Uno de mis felices descubrimientos en el ámbito de la escritura han sido los cuadernos. Normalmente utilizo dos. El primero de ellos es de la marca Moleskine: pequeño, con las tapas de color negro y las hojas rayadas con una línea. Debido a su diseño extremadamente sencillo, está curtido en soportar los diferentes climas y ajetreos de los interminables viajes a los que mi trabajo me obliga. En él hago anotaciones sobre la novela que estoy escribiendo. Detalles, conjeturas, pequeños esbozos que son tachados, corregidos y ampliados una y otra vez, van devorando una a una sus diminutas páginas. El otro es un Paperblanks, con un diseño –como caracteriza a esta marca- mucho más cuidado. De tapa dura, inspirada en la encuadernación original de un libro de poesía británica, me acompaña prácticamente siempre, y en él voy depositando cuestiones más generales. Frases célebres e interesantes, párrafos de novelas que llamaron mi atención, ideas para alguna novela o simplemente técnicas literarias. Una particular mezcolanza que me depara muy buenos ratos de lectura o consulta.

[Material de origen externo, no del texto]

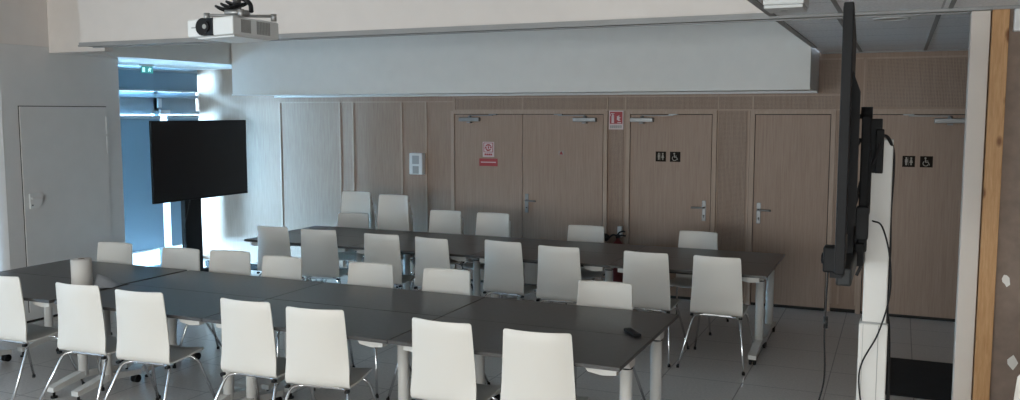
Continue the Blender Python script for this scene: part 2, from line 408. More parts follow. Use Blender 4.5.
# partition: white end post, raw timber stud, brown board with chipped spots
SB('wall_partition', M['brown'], (.545, 2.5, YP-.02, YP+.1, 0, ZT-.02))
pp = tag(B('partition_post', M['postp'], None, (.352, .452, YP-.015, YP+.10, 0.005, ZT-.022), bev=.004), 'tall white post under the ceiling rail, left of the raw timber', 'post')
pw = tag(B('timber_stud', M['pine'], None, (.458, .545, YP-.05, YP+.06, .003, ZT-.022), bev=.003), 'raw knotty pine stud beside the white post', 'timber')
tag(B('corner_box', M['whitepl'], None, (.565, .70, YP-.08, YP-.021, 2.52, 2.645), bev=.005), 'small white box at the top right corner over the brown wall', 'box')
for i, (x, z, s) in enumerate(((.602, 1.085, .025), (.655, .60, .03))):
    bm = bmesh.new()
    poly = [(x + s*math.cos(a)*random.uniform(.55, 1.15), z + 1.5*s*math.sin(a)*random.uniform(.6, 1.1)) for a in [k*2*PI/9 for k in range(9)]]
    prism(bm, poly, 'y', YP-.024, YP-.0205)
    o = struct('wall_plaster_patch', bm, M['shell']); o.name = 'trim_%d' % (6+i)

# ------------------------------------------------------------------ chairs
def chair(label, cat='chair', group=None):
    t = thing('meeting_chair', label, 'chair', (0, 0, 0), 0, group)
    # one-piece shell: profile (y, z, half width, curve depth)
    prof = [(0.004, .898, .172, .020), (0.000, .90, .182, .021), (-.001, .893, .189, .021), (.003, .84, .192, .022), (.009, .76, .196, .022), (.016, .67, .201, .022),
            (.021, .60, .205, .020), (.024, .54, .209, .018), (.025, .495, .211, .014), (.028, .468, .212, .010), (.034, .446, .212, .006),
            (.048, .430, .211, .003), (.075, .422, .210, 0), (.12, .421, .210, 0), (.20, .424, .211, 0), (.29, .431, .208, 0),
            (.36, .437, .203, 0), (.405, .436, .196, 0), (.425, .428, .186, 0), (.432, .420, .172, 0)]
    bm = bmesh.new(); N = 14; rows = []
    for i, (y, z, w, d) in enumerate(prof):
        rows.append([bm.verts.new((w*u, y + d*u*u*1.6, z + (.008*u*u if i > 11 else 0))) for u in [-1+2*k/N for k in range(N+1)]])
    for i in range(len(rows)-1):
        for k in range(N):
            f = bm.faces.new([rows[i][k], rows[i][k+1], rows[i+1][k+1], rows[i+1][k]]); f.smooth = True
    o = obj('seat_shell', bm, M['shell'], t)
    md = o.modifiers.new('thickness', 'SOLIDIFY'); md.thickness = .011; md.offset = 0
    o.modifiers.new('crisp_rim', 'EDGE_SPLIT').split_angle = math.radians(50)
    # legs : half of a bent tube each
    for sx in (-1, 1):
        for (yf, yk, ym, zm) in ((-.145, .075, .105, .400), (.47, .34, .31, .405)):
            bm = bmesh.new()
            pts = [(sx*.262, yf, .012)] + [(sx*.205, yf+(yk-yf)*.80, .325)] + smoothpath([(sx*.200, yf+(yk-yf)*.86, .352), (sx*.190, yk-.008, .384), (sx*.165, yk+(ym-yk)*.5, zm-.003), (sx*.13, ym, zm), (0, ym, zm)], 4)
            tube(bm, pts, .0095, 10)
            lg = obj('leg', bm, M['chrome'], t)
            bm = bmesh.new(); cyl(bm, (sx*.263, yf-.001, 0), (sx*.262, yf, .022), .0125, 10); obj('foot_cap', bm, M['blackp'], lg)
    bm = bmesh.new()
    for sx in (-.1, .1): tube(bm, [(sx, .105, .401), (sx, .31, .406)], .009, 8)
    box(bm, -.12, .12, .09, .12, .402, .413); box(bm, -.12, .12, .295, .325, .406, .417)
    obj('seat_frame', bm, M['chrome'], t)
    for sx in (-1, 1): B('stacking_bumper', M['blackp'], t, (sx*.198-.013, sx*.198+.013, .025, .055, .398, .417), bev=.004, label='black plastic bumper under the seat')
    return t
GN = 'white chairs on the near side of the front tables, backs to the camera'
GF = 'white chairs on the far side of the front tables'
GB = 'white chairs on the near side of the rear tables'
GR = 'white chairs on the far side of the rear tables'
GS = 'stacked white chairs at the back wall'
L = [
 ('C1', -5.87, 4.29, 1, GN, 'white chair cut off by the left edge of the photo, at the front tables'),
 ('C2', -5.085, 4.27, 3, GN, 'white chair, back to us, directly in front of the paper roll'),
 ('C3', -4.515, 4.26, 5, GN, 'white chair, back to us, just right of the one before the paper roll'),
 ('C4', -3.690, 4.31, 1, GN, 'white chair, back to us, fourth from the left in the nearest row'),
 ('C5', -3.150, 4.29, 8, GN, 'white chair, back to us, fifth from the left in the nearest row'),
 ('C6', -2.315, 4.31, -2, GN, 'white chair, back to us, second from the right in the nearest row'),
 ('C7', -1.730, 4.30, 5, GN, 'large white chair back nearest the camera, rightmost in the nearest row'),
 ('D1', -6.40, 5.86, 4, GF, 'white chair beyond the front tables, just left of the bright glare under the blind'),
 ('D2', -5.615, 5.84, 4, GF, 'white chair beyond the front tables, below the left television stand'),
 ('D3', -5.13, 5.89, 8, GF, 'white chair beyond the front tables, third from the left of that row'),
 ('D4', -4.54, 5.83, 0, GF, 'white chair beyond the front tables, fourth from the left of that row'),
 ('D5', -3.71, 5.84, 5, GF, 'white chair beyond the front tables, fifth from the left of that row'),
 ('D6', -3.05, 5.84, 2, GF, 'white chair beyond the front tables, second from the right of that row'),
 ('D7', -1.82, 5.83, 3, GF, 'white chair beyond the front tables, rightmost, behind the black remote control'),
 ('E1', -5.860, 7.31, 1, GB, 'white chair at the left end of the rear tables, leftmost of the middle row'),
 ('E2', -5.275, 7.29, 9, GB, 'white chair, back to us, second from the left at the rear tables'),
 ('E3', -4.53, 7.26, 1, GB, 'white chair, back to us, third from the left at the rear tables'),
 ('E4', -3.97, 7.22, -9, GB, 'white chair, back to us, fourth from the left at the rear tables'),
 ('E5', -3.27, 7.29, -6, GB, 'white chair, back to us, fourth from the right at the rear tables'),
 ('E6', -2.69, 7.19, -1, GB, 'white chair, back to us, third from the right at the rear tables'),
 ('E7', -1.91, 7.18, -2, GB, 'white chair, back to us, second from the right at the rear tables'),
 ('E8', -1.32, 7.18, -1, GB, 'white chair, back to us, rightmost at the rear tables, all four legs seen'),
 ('F0', -5.78, 8.72, 9, GR, 'white chair at the rear tables in front of the left tall stack'),
 ('F5', -2.93, 8.70, 3, GR, 'white chair beyond the rear tables, left of the fire extinguisher'),
 ('F6', -1.77, 8.70, -5, GR, 'white chair beyond the rear tables, in front of the toilet door'),
]
ch0 = None
for k, x, y, a, g, lab in L:
    rz = math.radians(a) + (PI if k[0] in 'DF' else 0)
    if ch0 is None:
        ch0 = chair(lab, group=g); ch0.location = (x, y, 0); ch0.rotation_euler = (0, 0, rz)
    else: dup(ch0, (x, y, 0), rz, lab, g)
for (x, y, n, where, a) in ((-5.87, 8.80, 4, 'left tall stack of chairs', 2), (-5.25, 8.74, 4, 'right tall stack of chairs', 1), (-4.60, 8.76, 2, 'low stack of chairs left of the double door', 1), (-4.01, 8.74, 2, 'low stack of chairs in front of the double door', 0)):
    names = {4: ['bottom', 'second from bottom', 'second from top', 'top'], 2: ['lower', 'upper']}[n]
    yy = y + .03*(n-1) + (.12 if x == -5.87 else 0)
    for i in range(n):
        rz = PI+math.radians(a)
        dup(ch0, (x, yy-.032*i + .02, .076*i), rz, 'white chair, %s one in the %s' % (names[i], where), GS)
dup(ch0, (.71, 4.46, 0), math.radians(14), 'white chair at the bottom right corner, only its edge in view', 'white chair by the brown wall')

# ------------------------------------------------------------------ tables
def table_top_mesh(w, d):
    bm = bmesh.new(); box(bm, 0, w, 0, d, .718, .740, bev=.0025); return bm
def tleg(t, w, d, x, inner, glide=False):
    """column with foot, castors and head bracket ; x position of the column"""
    c = d/2
    bm = bmesh.new(); cyl(bm, (x, c, .10), (x, c, .655), .036, 24); lg = obj('leg', bm, M['wsteel'], t)
    bm = bmesh.new(); cyl(bm, (x, c, .640), (x, c, .650), .0375, 24); obj('collar_ring', bm, M['blackp'], lg)
    bm = bmesh.new()
    s = 1 if inner > 0 else -1
    prism(bm, [(c-.045, .652), (c+.045, .652), (c+.06, .7175), (c-.10, .7175)], 'x', x-.036, x+.036)
    prism(bm, [(x-.03*s, .7175), (x+.26*s, .7175), (x+.24*s, .700), (x+.03*s, .660), (x-.03*s, .660)], 'y', c-.03, c+.03)
    box(bm, x-.02, x+.02, c-.27, c, .692, .7175)
    prism(bm, [(x+.03*s*-1, .7175), (x+.15*s, .7175), (x+.13*s, .685), (x+.05*s, .672), (x-.03*s, .680)], 'y', c-.29, c-.24)
    obj('head_bracket', bm, M['wsteel'], lg)
    bm = bmesh.new()
    e0 = .045 if glide else -.055
    prism(bm, [(e0, .050), (e0, .085), (c-.05, .135), (c+.05, .135), (d-.045, .098), (d-.045, .060), (c+.02, .088), (c-.02, .088)], 'x', x-.032, x+.032)
    f = obj('foot', bm, M['wsteel'], t)
    for yy in (e0+.03, d-.075):
        bm = bmesh.new()
        if glide and yy < .2:
            cyl(bm, (x, yy, .0), (x, yy, .012), .024, 16); cyl(bm, (x, yy, .01), (x, yy, .060), .010, 10); obj('glide_foot', bm, M['blackp'], f); continue
        for dx in (-.016, .016):
            cyl(bm, (x+dx-.010, yy, .030), (x+dx+.010, yy, .030), .030, 16)
        cyl(bm, (x, yy, .03), (x, yy, .064), .009, 8)
        box(bm, x-.026, x+.026, yy-.012, yy+.012, .03, .058)
        obj('castor', bm, M['blackp'], f)
def table(x0, y0, w, d, label, group, cable=False, panel=True):
    t = thing('meeting_table', label, 'table', (x0, y0, 0), 0, group)
    obj('tabletop', table_top_mesh(w, d), M['table'], t)
    tleg(t, w, d, .105, 1, panel); tleg(t, w, d, w-(.062 if w > 1.395 else .09), -1, panel)
    bm = bmesh.new(); box(bm, .14, w-.13, d/2-.02, d/2+.02, .655, .69); box(bm, .35, .39, .06, d-.06, .69, .7175); box(bm, w-.39, w-.35, .06, d-.06, .69, .7175)
    obj('underframe', bm, M['wsteel'], t)
    bm = bmesh.new(); tube(bm, [(.12, .09, .700), (w-.12, .09, .700)], .008, 8)
    for a in (.12, w-.12): box(bm, a-.015, a+.015, .07, d*.5, .703, .7175)
    obj('release_bar', bm, M['blackp'], t)
    return t
GT = 'dark grey tables of the front row'; GU = 'dark grey tables of the rear row'
W1 = 1.392; D1 = .675
xs = [-6.86, -5.42, -4.085, -2.69]
pos = ['leftmost of the front row, under the paper roll end', 'second from the left of the front row', 'third from the left of the front row', 'rightmost of the front row, remote control side']
for i, x in enumerate(xs):
    w = [1.39, 1.33, 1.388, 1.40][i]
    for j in (0, 1):
        g = .006 if i in (0, 2) else .0006
        y0 = 4.385 + j*(D1+g) + (.0 if i else .0)
        xx = x - (.03 if (i == 1 and j == 1) else 0)
        ww = w + (.03 if (i == 1 and j == 1) else 0) - (.015 if (i == 0 and j == 1) else 0)
        table(xx, y0, ww, D1, 'dark grey castor table, %s, %s half' % (pos[i], ('near', 'far')[j]), GT, panel=True)
bx = [-6.27, -4.965, -3.62, -2.285]
posb = ['leftmost of the rear row', 'second from the left of the rear row', 'second from the right of the rear row', 'rightmost of the rear row']
for i, x in enumerate(bx):
    w = [1.302, 1.342, 1.332, 1.335][i]
    for j in (0, 1):
        table(x, 7.385+j*.632, w, .629, 'dark grey castor table, %s, %s half' % (posb[i], ('near', 'far')[j]), GU, panel=False)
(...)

A modo de anécdota, es el cuaderno en el que anoté la cita de Santa Teresa de Jesús que me regaló Manolo, el camarero apasionado de la literatura que trabajaba en el buque que cubría el trayecto de Valencia a Palma de Mallorca y que inspiró mi artículo El camarero del Fortuny.
 
En fin, la literatura también tiene su punto de fetichismo, y a mí me resulta realmente grato conciliar ese deber que todo escritor asume de luchar contra el olvido y la desidia con el placer de sentir mi pluma serpenteando entre las hojas de unos cuadernos que espero poder releer pasados los años con la fruición que la distancia y la perspectiva de toda una vida se dignen a concederme.